Diskuswerferin Kristin Pudenz: "Ich bin eine Wettkampf-Athletin"
Die Scheibe flog und flog, die Weitennehmer im Berliner Olympiastadion mussten ihr ein gutes Stück hinterherlaufen. 67,10 Meter, der deutsche Meistertitel für Kristin Pudenz. Wie bei Olympia 2021, wo sie Silber gewann, verbesserte die Diskuswerferin ihre persönliche Bestmarke just da, als es darauf ankam.
Pudenz sagt der AZ: "Ich bin auf jeden Fall eine Wettkampf-Athletin, im Training werfe ich meist zwei, drei Meter weniger als im Wettkampf. Das hat mit der größeren Anspannung und dem Adrenalin zu tun, aber auch mit dem Spaß am Wettkampf. Ich bin froh, dass ich auch mental auf den Punkt meine Leistung zeigen kann, das war nicht immer so."
Kristin Pudenz: Mit 29 in der Form ihres Lebens
Die Werferin des SC Potsdam ist zur Weltmeisterschaft mit 29 Jahren in der Form ihres Lebens. Sie sagt mit Blick auf das am Freitag beginnende Turnier in Eugene (USA) und die Europameisterschaft in München (ab 11. August): "Natürlich wäre es schön, diese Leistung der DM noch mal zu steigern beziehungsweise zumindest zu bestätigen. Mit dieser Weite bin ich bei beiden Wettkämpfen definitiv Medaillenkandidatin und möchte gerne auch bei beiden eine mit nach Hause nehmen."

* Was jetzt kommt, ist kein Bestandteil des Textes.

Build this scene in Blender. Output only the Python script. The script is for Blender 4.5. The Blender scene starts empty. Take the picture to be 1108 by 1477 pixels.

Für Pudenz zahlt sich nun aus, dass sie in schweren Phasen der Karriere Geduld mit sich hatte. Denn sie war jahrelang nahe an der Spitze, aber eben nicht darüber. "Der Moment, der mich zum Umdenken bewegt hat, war 2018 die EM in Berlin. Ich saß auf der Tribüne und habe die deutschen Diskuswerferinnen angefeuert, obwohl ich auch die Norm hatte. Ich war aber 2018 noch nicht auf diesem Niveau, mich national durchzusetzen."
Danach entschied sie, "noch einmal alles Mögliche zu versuchen in der Hoffnung, dass ich mich noch steigern kann". Sie nahm durch die Zusammenarbeit mit einem Ernährungsberater mehrere Kilo ab, holte sich Unterstützung von einem Mentalcoach und einen Neuroathletik-Trainer. "Ich habe einfach noch mal alles für den Sport gegeben."
Der 1,91 m großen Pudenz gelang danach der nationale und der internationale Durchbruch. Die Selbstzweifel, die sie plagten, sind weniger geworden: "Ich traue mir mittlerweile selber zu, wirklich Medaillen bei internationalen Höhepunkten gewinnen zu können und Weiten über 68 m werfen zu können."
Schon allein auf deutscher Ebene ist dies eine Leistung in den traditionell medaillenreichen Wurf-Disziplinen. "Bei den Deutschen Meisterschaften dieses Jahr zum Beispiel hatten wir fünf Frauen mit Weiten über der EM-Norm, insgesamt waren dieses Jahr sogar sieben Frauen über der EM-Norm."
Werfer "gehen in letzter Zeit etwas unter"
Sie findet angesichts der Zahlen, dass die Leichtathletik in der Öffentlichkeit gut ankommt, aber die Werfer "in letzter Zeit etwas untergehen. Man hat sich schon fast daran gewöhnt, dass der deutsche Wurf bei internationalen Wettkämpfen vorne mitmischt und es ist nichts Besonderes mehr. Das finde ich schade."
Denn gerade der Diskuswurf ist eine verzwickte, arbeitsintensive Disziplin. Es geht um die individuelle Kombination aus Kraft, Schnelligkeit und Feingefühl für die Technik, beschreibt Pudenz. "Und man braucht eine Menge Geduld, manchmal dauert es ganz schön lange, an einem technischen Detail zu arbeiten."
Aber, sagt Pudenz, "wenn es dann endlich Klick macht, macht es umso mehr Spaß." So, wie nun auch bei ihr selbst.